7. Don’t breakup through an email or text message.

Those methods, while they may be modern, are very impersonal and cold. Have the guts to do it in person. You need to be able to look them in the eye (or at least their shoes) when you deliver the news. You need to be able to say what you have to say but give them a chance to respond back. This is called closure and without it, you and your partner may fell that you have unfinished business.

Don’t just disappear either. This is very rude and can cause a lot of panic in your partner. They could be worried about something happening to you. They may become anxious wondering what happened to end the relationship. In some people this can cause a lot of mental and emotional stress. Be considerate and state that you are breaking up before you pull a disappearing act.

8. Be honest about why you are breaking up.

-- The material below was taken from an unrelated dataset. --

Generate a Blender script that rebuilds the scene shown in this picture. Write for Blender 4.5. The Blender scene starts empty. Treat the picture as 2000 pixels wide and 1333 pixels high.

While they may be some special exceptions, you should always try to be honest about why you are breaking up. Don’t give some lame reason or start a fight just to have an excuse to break up. State the reasons why you no longer want to see them but try to do it as easy as possible.

Probably the only time that you may want to tell a white lie about why you are breaking up is if the reason may be very hurtful to your partner. Maybe there is something physical about them that you don’t like but they can’t help. Maybe they have a lot of personal issues that they need to work out first. Whatever it is, that might be the time to either find another excuse or just be as gentle as you can with the truth.

9. Don’t drag it out.

When you break up with someone, you should make sure that it comes to an end right there. You do not need the drama to continue to drag itself out over the next few weeks or months. The stress is not good for anybody and the longer it goes on, the more resentful and angry you and your ex will likely be.

10. Damage control!

Possibly one of the most overlooked aspects about a breakup. You need to prepare for some damage control. Your ex may try to drag your name through the mud with all of your friends, family, and acquaintances. They may make up all kinds of reasons why you broke up and some of them may not be true. After a breakup, you should inform the people closest to you about what happened. Don’t let them hear it second hand.